Kimsey and the Stones went to make the underwhelming Undercover in 1983, then took a break from each other when the group cut Dirty Work with Steve Lillywhite in 1986. After a major falling out between Jagger and Richards, with much sniping in the press, they kissed and made up and, and with Kimsey again in the co-producer’s chair, cut the strong Steel Wheels album (1989), which Kimsey declared was “definitely one of the most exciting albums I’ve worked on since Some Girls.” Kimsey also recorded two songs on the excellent 1995 live album Stripped. Outside of the Stones, he’s enjoyed a very successful career as an engineer and producer, working with such diverse acts as Peter Tosh, The Cult, Soul Asylum, Psychedelic Furs, Killing Joke, Marillion, Duran Duran and The Chieftains, among many others.

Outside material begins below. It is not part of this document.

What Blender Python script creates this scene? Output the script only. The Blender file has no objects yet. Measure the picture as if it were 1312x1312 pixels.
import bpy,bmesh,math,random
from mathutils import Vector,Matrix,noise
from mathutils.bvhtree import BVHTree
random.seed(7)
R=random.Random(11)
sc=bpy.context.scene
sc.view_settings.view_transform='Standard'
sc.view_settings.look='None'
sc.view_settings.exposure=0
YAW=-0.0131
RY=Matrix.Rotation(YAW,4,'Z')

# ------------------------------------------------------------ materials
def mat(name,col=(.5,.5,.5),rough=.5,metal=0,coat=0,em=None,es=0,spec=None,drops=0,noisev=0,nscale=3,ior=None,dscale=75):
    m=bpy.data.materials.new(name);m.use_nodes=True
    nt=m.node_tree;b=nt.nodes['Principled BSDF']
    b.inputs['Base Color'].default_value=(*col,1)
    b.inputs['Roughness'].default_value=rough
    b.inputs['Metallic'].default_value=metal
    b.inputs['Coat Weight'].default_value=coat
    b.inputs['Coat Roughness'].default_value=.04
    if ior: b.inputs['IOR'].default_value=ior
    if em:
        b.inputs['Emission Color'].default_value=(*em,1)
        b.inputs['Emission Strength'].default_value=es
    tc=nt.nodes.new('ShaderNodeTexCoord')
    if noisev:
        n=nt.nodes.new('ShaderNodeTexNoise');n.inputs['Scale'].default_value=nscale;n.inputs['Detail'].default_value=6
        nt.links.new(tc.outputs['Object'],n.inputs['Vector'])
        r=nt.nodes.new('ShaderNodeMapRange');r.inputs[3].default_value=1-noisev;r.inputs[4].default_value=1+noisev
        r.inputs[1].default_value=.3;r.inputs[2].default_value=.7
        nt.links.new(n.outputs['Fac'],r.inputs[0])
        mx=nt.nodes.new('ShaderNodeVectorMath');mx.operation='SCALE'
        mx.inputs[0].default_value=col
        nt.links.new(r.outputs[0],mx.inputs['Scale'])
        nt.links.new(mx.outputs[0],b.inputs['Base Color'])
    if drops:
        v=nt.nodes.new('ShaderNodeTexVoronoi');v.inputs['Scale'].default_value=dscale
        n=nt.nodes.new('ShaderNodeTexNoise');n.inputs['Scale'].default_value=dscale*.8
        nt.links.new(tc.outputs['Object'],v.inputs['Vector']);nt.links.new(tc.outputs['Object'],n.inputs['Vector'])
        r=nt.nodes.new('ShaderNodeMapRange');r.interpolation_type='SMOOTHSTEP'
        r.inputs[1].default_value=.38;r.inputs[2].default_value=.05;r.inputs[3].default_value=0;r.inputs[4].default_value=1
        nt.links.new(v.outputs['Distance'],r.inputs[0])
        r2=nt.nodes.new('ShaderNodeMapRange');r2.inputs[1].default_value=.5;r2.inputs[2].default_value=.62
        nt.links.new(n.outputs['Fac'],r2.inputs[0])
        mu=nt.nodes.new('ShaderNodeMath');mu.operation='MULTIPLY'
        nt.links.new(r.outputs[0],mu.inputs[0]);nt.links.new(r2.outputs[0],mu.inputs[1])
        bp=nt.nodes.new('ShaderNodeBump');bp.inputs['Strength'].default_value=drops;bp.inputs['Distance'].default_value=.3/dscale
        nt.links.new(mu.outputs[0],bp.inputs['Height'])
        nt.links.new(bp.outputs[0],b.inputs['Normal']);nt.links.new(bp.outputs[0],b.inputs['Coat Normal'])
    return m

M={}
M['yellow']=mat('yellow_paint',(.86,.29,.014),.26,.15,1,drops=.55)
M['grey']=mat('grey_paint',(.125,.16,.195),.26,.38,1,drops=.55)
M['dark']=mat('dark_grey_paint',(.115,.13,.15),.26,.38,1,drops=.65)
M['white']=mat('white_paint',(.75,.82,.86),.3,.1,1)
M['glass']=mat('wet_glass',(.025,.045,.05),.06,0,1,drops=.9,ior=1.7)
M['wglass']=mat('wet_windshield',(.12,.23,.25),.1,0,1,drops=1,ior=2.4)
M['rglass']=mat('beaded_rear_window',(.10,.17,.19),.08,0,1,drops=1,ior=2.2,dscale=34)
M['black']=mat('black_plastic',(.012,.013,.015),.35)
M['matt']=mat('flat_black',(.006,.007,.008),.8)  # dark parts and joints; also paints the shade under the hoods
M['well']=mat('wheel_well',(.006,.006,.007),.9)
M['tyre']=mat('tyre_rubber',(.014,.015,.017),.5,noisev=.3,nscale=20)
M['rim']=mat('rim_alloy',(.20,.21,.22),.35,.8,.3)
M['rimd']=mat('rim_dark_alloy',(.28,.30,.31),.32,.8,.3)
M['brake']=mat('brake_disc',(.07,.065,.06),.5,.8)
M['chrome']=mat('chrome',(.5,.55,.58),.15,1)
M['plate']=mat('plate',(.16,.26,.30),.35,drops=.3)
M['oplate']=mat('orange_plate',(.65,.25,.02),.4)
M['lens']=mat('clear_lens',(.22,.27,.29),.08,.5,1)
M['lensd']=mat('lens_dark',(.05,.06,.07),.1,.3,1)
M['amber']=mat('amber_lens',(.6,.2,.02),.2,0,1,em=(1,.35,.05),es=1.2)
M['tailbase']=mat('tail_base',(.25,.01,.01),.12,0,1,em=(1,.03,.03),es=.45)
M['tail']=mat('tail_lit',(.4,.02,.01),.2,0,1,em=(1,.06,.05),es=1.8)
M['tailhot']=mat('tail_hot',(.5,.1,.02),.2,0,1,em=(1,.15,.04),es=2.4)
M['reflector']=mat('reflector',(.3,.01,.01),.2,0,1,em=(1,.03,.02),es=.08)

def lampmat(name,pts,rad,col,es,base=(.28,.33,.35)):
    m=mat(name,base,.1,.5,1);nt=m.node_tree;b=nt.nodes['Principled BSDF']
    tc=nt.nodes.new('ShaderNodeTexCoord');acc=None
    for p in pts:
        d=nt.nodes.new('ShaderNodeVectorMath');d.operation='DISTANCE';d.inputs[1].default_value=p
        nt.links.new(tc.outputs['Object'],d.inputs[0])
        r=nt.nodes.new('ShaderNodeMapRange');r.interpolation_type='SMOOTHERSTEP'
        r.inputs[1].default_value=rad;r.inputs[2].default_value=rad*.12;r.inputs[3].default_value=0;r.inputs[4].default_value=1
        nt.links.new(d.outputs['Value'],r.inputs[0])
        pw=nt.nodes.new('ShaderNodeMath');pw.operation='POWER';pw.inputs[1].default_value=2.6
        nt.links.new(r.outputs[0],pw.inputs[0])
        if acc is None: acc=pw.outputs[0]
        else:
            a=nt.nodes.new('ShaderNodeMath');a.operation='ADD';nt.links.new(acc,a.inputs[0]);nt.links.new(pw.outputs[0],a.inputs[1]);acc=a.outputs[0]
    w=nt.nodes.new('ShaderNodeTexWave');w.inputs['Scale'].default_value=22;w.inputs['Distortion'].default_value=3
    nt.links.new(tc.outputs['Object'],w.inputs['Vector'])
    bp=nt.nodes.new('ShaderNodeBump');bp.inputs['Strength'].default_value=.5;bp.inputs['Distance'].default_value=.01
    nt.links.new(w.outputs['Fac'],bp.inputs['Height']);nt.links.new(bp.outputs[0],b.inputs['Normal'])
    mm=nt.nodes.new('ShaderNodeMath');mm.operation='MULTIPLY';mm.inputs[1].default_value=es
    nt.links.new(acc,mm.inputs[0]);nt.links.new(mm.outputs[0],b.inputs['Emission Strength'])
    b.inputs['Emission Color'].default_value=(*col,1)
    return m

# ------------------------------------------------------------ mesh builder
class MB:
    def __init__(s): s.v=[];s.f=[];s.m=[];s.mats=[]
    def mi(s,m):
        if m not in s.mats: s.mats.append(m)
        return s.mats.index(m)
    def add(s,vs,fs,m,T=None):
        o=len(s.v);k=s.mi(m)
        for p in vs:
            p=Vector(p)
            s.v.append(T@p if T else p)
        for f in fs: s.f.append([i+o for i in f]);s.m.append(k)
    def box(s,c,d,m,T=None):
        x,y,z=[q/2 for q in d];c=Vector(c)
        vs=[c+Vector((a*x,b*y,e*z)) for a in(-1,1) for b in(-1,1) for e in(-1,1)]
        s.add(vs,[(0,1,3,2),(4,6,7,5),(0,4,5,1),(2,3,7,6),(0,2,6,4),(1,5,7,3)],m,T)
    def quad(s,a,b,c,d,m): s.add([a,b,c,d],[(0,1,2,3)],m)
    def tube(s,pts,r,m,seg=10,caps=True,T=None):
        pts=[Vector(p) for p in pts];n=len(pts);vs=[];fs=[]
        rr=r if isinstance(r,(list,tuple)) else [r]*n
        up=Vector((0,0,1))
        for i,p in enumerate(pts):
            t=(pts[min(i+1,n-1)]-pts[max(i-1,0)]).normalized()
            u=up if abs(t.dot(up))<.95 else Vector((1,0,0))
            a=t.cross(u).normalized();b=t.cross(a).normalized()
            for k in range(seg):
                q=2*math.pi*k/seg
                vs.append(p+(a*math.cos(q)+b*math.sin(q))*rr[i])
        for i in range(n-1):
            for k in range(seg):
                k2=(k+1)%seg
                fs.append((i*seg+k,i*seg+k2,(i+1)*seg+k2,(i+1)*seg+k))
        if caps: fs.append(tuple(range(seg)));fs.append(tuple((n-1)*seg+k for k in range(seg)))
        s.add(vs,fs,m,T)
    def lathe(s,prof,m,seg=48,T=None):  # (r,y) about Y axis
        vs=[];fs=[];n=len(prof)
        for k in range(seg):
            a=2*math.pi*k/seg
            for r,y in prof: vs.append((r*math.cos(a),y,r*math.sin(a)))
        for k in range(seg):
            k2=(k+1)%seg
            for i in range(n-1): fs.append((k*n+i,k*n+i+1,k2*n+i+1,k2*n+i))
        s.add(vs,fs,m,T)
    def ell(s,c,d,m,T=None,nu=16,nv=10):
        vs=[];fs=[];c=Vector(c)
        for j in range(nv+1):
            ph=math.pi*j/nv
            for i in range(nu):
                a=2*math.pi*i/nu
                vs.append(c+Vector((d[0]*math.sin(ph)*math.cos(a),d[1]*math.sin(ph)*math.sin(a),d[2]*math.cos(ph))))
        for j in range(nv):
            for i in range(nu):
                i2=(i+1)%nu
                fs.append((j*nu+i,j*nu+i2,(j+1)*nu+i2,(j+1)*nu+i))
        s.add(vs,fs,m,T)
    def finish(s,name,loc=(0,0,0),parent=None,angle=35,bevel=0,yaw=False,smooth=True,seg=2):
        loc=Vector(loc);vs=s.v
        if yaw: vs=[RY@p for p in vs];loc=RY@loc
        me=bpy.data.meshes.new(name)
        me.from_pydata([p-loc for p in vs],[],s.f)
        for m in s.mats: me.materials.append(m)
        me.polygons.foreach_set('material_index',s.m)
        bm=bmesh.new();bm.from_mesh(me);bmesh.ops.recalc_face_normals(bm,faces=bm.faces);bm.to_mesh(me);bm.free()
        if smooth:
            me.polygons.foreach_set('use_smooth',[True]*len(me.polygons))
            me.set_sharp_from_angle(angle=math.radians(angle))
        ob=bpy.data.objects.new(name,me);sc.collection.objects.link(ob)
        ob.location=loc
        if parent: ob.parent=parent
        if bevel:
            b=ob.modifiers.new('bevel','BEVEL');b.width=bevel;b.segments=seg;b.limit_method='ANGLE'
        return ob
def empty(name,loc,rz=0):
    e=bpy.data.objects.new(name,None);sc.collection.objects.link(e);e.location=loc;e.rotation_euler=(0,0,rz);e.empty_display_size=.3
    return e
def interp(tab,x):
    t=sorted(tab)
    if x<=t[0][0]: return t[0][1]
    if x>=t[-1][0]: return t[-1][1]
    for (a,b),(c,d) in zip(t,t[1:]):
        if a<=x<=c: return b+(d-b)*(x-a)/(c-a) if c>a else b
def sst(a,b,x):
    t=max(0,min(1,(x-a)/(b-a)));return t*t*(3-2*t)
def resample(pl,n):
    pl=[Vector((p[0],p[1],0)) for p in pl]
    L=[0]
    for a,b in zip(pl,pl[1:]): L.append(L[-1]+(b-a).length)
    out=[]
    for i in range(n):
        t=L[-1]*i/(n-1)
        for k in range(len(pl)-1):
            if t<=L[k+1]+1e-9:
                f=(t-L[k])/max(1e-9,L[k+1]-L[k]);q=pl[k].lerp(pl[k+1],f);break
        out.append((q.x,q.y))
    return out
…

As for the Stones…well, every few years, they get together and make a new album, and there’s usually a song or two on there that shows us how great they can be; and that’s often followed by a tour that reminds us how great they always have been. In fact, if I cock my ear a certain way, I can almost hear the opening riff of “Start Me Up” echoing through my local football stadium. The crowd surges forward, arms outstretched. Mick dances and preens, stripping off his overshirt. Keith lurches forward, ciggie dangling from his lips, his axe practically at his shins. Ronnie playfully bumps into Keith as he slashes a counter-line. Grey-haired, stoic Charlie bangs out the beat one more time…And for that moment, the Rolling Stones are, without question, the world’s greatest rock ‘n’ roll band…again.